Turkey has pressed a crackdown on suspects accused of staging last week's failed coup, detaining or sacking over 50,000 soldiers, police, teachers and officials. Ankara has also imposed a state of emergency.

Despite once-warm ties, Syria and Turkey have become arch-foes since Erdogan sided with the opposition against Assad when the uprising began.

The main political body of the Syrian opposition, the National Coalition, is based in Turkey, which also hosts millions of Syrian refugees.

Damascus accuses Erdogan's government of arming opposition groups and allowing jihadists to flood across its borders into Syria.

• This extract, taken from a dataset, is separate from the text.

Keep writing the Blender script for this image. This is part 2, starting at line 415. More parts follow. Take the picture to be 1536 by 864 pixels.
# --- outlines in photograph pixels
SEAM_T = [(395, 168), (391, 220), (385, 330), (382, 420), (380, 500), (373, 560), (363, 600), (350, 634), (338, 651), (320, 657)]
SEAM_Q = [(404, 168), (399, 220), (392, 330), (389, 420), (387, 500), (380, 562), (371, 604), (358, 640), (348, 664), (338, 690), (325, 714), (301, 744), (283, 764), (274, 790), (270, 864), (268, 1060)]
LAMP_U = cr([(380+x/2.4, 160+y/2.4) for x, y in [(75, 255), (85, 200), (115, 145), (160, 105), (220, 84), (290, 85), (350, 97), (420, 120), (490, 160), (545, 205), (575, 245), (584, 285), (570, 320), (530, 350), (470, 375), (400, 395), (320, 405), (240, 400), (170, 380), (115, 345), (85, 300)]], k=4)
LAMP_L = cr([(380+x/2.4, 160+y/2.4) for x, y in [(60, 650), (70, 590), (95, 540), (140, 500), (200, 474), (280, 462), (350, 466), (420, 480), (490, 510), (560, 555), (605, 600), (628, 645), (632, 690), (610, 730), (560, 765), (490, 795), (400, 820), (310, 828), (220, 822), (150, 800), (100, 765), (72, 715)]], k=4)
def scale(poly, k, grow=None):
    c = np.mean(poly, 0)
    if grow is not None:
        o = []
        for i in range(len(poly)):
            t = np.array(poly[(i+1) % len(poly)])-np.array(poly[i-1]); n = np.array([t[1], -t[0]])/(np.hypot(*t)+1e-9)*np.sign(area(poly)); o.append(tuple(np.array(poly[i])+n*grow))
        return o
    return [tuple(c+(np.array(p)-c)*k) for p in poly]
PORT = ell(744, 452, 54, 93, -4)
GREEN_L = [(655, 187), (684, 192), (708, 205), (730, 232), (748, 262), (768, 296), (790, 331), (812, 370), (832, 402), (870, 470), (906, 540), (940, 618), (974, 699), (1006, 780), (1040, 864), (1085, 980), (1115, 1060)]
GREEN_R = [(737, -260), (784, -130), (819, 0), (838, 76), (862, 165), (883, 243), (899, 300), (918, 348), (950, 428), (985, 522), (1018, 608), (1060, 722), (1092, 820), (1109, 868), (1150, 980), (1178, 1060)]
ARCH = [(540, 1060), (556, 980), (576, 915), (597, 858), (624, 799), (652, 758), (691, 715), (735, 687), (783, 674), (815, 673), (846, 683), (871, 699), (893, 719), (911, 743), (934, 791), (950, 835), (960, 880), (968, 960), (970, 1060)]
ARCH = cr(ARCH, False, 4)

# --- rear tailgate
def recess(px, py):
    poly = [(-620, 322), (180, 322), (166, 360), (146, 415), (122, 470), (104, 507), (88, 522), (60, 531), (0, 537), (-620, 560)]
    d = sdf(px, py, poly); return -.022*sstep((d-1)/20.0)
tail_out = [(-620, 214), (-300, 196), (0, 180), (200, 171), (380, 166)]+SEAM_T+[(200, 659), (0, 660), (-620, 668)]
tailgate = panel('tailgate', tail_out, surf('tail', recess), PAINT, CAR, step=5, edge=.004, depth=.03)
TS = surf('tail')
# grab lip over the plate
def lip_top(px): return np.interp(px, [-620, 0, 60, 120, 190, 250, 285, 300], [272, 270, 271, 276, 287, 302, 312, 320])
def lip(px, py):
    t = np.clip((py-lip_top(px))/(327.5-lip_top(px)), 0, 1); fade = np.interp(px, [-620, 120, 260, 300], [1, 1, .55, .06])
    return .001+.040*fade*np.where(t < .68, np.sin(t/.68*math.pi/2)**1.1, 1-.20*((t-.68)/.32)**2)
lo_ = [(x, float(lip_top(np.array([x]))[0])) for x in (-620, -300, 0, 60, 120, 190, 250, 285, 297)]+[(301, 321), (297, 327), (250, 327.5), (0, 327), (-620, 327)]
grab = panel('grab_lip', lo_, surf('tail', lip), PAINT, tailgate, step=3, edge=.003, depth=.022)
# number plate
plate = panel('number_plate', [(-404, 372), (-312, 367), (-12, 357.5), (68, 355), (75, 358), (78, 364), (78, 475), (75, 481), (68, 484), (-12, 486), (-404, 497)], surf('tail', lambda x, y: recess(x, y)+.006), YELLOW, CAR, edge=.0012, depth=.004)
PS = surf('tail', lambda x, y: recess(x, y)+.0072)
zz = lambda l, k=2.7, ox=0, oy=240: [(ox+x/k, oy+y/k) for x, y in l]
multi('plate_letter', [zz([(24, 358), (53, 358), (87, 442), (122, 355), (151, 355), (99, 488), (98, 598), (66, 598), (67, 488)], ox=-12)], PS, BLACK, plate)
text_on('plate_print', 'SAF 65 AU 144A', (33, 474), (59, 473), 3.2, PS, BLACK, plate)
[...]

As news broke of the attempted coup on July 15, there was celebratory gunfire in some government-held cities in Syria.

More than 280,000 people have been killed in Syria since the war began, and successive attempts to find a political solution to the conflict have failed.

Assad criticized the United Nations, which has appointed a series of envoys to seek a negotiated end to the war, saying it was "an American arm".

"Those mediators are not independent," he said, referring to the UN's current peace envoy Staffan de Mistura, and his predecessors Lakhdar Brahimi and Kofi Annan.

"They reflect either the pressure from the Western countries, or sometimes the dialogue between the main powers, mainly Russia and the United States," he added.

"There is no United Nations role in the Syrian conflict, there is only Russian and American dialogue."